> [ENTRIES SUPPLIED]:
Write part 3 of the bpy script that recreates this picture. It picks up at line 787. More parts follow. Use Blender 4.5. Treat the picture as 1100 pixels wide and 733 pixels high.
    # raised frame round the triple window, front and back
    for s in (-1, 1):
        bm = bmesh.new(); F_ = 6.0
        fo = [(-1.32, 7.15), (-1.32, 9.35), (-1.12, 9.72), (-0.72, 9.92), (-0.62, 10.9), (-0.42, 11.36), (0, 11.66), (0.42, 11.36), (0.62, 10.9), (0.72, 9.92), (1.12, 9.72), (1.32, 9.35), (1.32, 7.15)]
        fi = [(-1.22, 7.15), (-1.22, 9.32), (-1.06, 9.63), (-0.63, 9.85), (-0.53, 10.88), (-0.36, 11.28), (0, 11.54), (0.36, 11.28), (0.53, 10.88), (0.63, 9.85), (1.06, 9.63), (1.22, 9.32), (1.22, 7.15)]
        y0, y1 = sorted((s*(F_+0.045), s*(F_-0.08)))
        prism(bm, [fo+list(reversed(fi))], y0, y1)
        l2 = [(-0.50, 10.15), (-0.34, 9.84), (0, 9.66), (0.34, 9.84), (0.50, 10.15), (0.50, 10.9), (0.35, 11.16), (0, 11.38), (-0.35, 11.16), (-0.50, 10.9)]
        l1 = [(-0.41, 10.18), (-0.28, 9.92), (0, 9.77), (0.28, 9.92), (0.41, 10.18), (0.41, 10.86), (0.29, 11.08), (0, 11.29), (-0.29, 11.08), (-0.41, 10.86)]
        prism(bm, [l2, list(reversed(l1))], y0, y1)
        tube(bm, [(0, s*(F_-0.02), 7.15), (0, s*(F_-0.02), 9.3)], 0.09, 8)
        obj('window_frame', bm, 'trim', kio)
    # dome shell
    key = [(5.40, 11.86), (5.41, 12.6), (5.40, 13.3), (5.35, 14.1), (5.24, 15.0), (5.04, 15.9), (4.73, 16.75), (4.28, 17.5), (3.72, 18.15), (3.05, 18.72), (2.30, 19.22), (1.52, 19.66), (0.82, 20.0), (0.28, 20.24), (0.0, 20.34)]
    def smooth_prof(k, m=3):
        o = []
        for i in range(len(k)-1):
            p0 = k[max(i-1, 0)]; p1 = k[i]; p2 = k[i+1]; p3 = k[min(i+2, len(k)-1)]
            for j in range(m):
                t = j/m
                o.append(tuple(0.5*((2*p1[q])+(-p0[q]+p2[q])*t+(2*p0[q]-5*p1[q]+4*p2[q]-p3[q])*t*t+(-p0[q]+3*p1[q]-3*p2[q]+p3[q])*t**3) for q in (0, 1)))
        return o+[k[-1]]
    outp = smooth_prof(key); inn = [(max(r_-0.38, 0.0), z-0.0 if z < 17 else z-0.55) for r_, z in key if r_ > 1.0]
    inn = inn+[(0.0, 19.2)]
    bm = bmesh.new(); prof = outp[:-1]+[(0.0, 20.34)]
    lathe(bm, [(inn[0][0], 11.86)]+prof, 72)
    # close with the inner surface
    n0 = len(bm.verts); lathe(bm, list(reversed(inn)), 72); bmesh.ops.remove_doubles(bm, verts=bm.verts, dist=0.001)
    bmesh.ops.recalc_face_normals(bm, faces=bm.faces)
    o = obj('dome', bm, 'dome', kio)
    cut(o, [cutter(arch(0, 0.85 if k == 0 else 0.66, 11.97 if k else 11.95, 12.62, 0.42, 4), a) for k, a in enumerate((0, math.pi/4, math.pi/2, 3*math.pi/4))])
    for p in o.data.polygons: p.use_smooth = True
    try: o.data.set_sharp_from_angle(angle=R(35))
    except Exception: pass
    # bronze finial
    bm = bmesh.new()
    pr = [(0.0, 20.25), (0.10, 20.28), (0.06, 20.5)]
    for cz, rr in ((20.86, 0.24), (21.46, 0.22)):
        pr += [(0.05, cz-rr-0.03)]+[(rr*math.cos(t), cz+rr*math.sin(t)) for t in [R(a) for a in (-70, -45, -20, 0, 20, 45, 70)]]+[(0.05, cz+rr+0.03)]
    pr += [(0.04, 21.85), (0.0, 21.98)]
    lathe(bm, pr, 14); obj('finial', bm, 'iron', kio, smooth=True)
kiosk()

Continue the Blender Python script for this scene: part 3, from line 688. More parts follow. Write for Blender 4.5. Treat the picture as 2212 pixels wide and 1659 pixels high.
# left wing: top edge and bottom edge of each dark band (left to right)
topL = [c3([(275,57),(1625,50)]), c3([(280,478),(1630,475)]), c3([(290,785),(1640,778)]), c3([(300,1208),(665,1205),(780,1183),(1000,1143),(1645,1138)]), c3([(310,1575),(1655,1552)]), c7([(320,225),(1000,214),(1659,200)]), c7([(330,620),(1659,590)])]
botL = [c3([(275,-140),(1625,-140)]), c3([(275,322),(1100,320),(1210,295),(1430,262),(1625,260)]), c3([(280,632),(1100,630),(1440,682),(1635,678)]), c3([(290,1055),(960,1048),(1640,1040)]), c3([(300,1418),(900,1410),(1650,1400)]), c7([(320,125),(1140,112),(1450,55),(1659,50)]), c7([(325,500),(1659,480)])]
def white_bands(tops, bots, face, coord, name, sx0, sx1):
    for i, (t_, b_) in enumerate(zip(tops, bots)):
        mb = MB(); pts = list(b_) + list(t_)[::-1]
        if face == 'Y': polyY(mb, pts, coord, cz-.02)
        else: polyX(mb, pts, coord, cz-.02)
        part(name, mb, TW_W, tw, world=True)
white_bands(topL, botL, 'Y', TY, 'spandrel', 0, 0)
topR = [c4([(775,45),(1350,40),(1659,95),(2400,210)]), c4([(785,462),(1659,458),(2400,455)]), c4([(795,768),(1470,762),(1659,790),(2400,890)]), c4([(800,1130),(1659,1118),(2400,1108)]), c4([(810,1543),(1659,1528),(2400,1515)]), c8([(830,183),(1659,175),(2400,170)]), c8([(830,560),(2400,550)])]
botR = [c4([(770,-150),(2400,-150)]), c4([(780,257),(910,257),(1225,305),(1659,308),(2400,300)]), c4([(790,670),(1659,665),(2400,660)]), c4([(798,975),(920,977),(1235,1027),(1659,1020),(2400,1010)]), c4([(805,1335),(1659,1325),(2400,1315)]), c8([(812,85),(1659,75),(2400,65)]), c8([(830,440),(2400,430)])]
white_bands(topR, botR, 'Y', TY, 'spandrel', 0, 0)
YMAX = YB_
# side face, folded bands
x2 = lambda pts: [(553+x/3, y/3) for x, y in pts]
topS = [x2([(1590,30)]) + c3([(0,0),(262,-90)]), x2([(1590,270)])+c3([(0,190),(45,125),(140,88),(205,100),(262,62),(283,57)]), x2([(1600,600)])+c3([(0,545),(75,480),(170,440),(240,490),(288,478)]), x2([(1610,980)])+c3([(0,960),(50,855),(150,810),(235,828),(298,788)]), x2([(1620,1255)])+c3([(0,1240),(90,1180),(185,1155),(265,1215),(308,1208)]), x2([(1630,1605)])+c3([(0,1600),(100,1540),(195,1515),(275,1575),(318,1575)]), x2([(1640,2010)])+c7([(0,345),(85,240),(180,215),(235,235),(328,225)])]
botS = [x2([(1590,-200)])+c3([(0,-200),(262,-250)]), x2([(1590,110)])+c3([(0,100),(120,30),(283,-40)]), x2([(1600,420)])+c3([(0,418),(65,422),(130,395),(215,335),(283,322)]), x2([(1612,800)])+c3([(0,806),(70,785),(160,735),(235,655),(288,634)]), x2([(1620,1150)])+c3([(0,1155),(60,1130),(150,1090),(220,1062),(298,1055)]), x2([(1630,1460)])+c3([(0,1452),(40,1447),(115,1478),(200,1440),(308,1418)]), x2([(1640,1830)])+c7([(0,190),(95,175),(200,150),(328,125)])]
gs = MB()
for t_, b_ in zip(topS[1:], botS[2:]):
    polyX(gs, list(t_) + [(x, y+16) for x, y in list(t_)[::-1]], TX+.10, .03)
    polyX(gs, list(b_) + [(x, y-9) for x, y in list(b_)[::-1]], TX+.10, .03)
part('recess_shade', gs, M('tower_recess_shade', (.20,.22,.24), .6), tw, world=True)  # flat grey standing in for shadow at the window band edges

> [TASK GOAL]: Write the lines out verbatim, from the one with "polyX(gs, list(b_) +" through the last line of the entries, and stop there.

> [TASK ANSWER]:
    polyX(gs, list(b_) + [(x, y-9) for x, y in list(b_)[::-1]], TX+.10, .03)
part('recess_shade', gs, M('tower_recess_shade', (.20,.22,.24), .6), tw, world=True)  # flat grey standing in for shadow at the window band edges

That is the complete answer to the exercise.